Non molto adoperato nei romanzi di scrittori siciliani, scalïari è usato in poesie dialettali e in canzoni, come in questa dal titolo Tintatu dall’album Incantu, di un cantautore agrigentino che usa lo pseudonimo di Agghiastru:

Cunnucimi jusu chi l’occhi toi vasu

araciu tintatu di viriri jo.

Unn’è la to luci chi scuru cchiù ‘n sia

e scaliari a lu funnu un sia mai.

Parola d’origine latina, ma prestata dal greco

Molto interessanti, ai fini della comprensione dell’origine della parola, oltre a quello di “razzolare”, sono i significati di “zappare superficialmente” e di “rimuovere, ad esempio, la brace o il pane nel forno”. La nostra voce deriva da un latino parlato *SCALIDIARE, a sua volta prestito dal greco σκαλίζω (skalizō) “zappare, sarchiare”, voce presente nei dialetti greci di Calabria, coi significati di “zappettare”, “sarchiare”, “razzolare”, “attizzare il fuoco”, “frugare”.

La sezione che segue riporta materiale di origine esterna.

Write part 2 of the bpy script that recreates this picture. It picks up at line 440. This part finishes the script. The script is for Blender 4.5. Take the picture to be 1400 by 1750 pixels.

Partendo, dunque, dal significato più antico, che è quello di “zappare”, si arriva, nell’ordine, a quelli di “sarchiare”, “zappare superficialmente”, “razzolare”, cioè raspare la terra con le zampe e il becco, e, infine, “frugare”, cioè cercare minuziosamente, con le mani o anche servendosi di un arnese, in ripostigli o in mezzo ad altri oggetti.